Dopo questo primo, rituale incontro sulla terra natale, divergono le vie dei due maestri. E non interessa confrontare il più limitato cammino di Michetti con quello, che, con ben altra certezza eroica, ha saputo percorrere D'Annunzio, fino a identificare con la propria anima e la propria passione, nell'alba prima della Rivoluzione, l'anima e la passione della Patria, se proprio in questa terra era la fonte prima di quella certezza, il segreto magico di quella forza. Non doveva Michetti seguire l'amico sulla via di quella gloria. Il suo mondo era più stretto, più sommesso il suo canto. Ma quel suo mondo era sempre il vostro mondo, il suo canto il vostro canto. Ed io vi dico, che aver profondamente compreso ed espresso, nelle nobili forme dell'arte, l'anima dell'Abruzzo, la devozione delle sue genti, l'eroismo silenzioso dei loro cuori, è stato un contributo non piccolo alla fusione ideale della Nazione, all'affermazione delle antiche virtù della nostra razza. La storia della vita di Michetti è già antica, anche se vicina nel tempo. Molte cose sono accadute. La gente d'Abruzzo le ha vissute con tutta la forza, la dedizione, la capacità di sacrificio, la religiosità profonda, che Michetti aveva in essa così intensamente sentito. V'è stata una guerra, una rivoluzione, una nuova guerra; è rinato un Impero. Se noi ripensiamo ai fatti, che hanno preceduto questo rinnovamento e l'hanno in certo modo preparato, scopriamo, che quei fatti sono tutti strettamente legati alla vita del popolo, che tendevano sempre a scoprire le più profonde e preziose energie della razza.

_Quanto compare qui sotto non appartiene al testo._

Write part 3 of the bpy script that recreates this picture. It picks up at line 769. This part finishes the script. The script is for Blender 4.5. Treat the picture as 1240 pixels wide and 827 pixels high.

Tutta la storia delle più vive correnti ideali e dei fatti più significativi dell'anteguerra, della guerra, della rivoluzione, è la storia della scoperta e del riconoscimento delle virtù e delle energie del popolo italiano. È impossibile non avvertire, nell'improvviso interesse e nel fraterno amore per il popolo, le sue esigenze, le sue qualità e i suoi problemi, che sul finire del secolo scorso e sul principio del nuovo, penetrò la parte migliore della cultura, dell'arte, della letteratura italiane, un presentimento del destino, al quale quel popolo stava per esser chiamato, del sacrificio che lo attendeva, della nuova gloria che doveva sbocciarne. Non importa se, nella contingenza dei fatti, l'arida discussione del problema sociale prevalesse sull'amore umano, che l'accendeva. L'importante è, che il problema nasceva dal sentimento e non dal calcolo economico. Che così fosse è dimostrato dal fatto, che a quei problemi e a quelle esigenze erano sordi gli uomini di un governo, che pure si faceva chiamar democratico; e che soltanto dopo l'incendio risanatore della guerra, nella coscienza della vittoria del Fascismo, il problema del popolo italiano trovò la sua soluzione, e non certo in una formula economica, ma proprio nell'esaltazione delle masse affratellate e fuse in una sola volontà, in una sola passione, in un solo, altissimo scopo.

Fu, appunto, l'amore caldo per il suo popolo d'Abruzzo, che impedì a Michetti di trascendere nella questione sociale, che avrebbe inaridito le fonti del suo sentimento e spento il fuoco della sua arte. Poiché la vera comprensione, quella che nasce dall'amore e si manifesta nella partecipazione attiva e costante, non pone astratti problemi, ma rivela e impone esigenze morali. Michetti ha capito, che il popolo d'Abruzzo non poteva essere il dato di un problema; o che, per risolvere il problema, era necessario non livellare, ma esaltare le virtù di quel popolo, rivelarlo agli italiani e al mondo, scoprirne l'antica e immortale bellezza. Non facciamo il bilancio dell'opera pittorica di Michetti. Ci basta dichiarare, che Michetti, da buon abruzzese, non è venuto meno al suo compito umano. E così lo ritroviamo presente e vivo tra noi, anche se la nostra ora storica non è più la sua ora. Michetti ha assolto all'arduo compito. Pittore, egli ha, in termini strettamente pittorici, partecipato a quell'opera di rivelazione, interpretazione, raffigurazione, per cui le molte vite dell'itala gente hanno confluito in unica vita. Per ciò, la nostra generazione di lottatori politici e di soldati lo saluta ed onora nel cielo dei suoi eroi.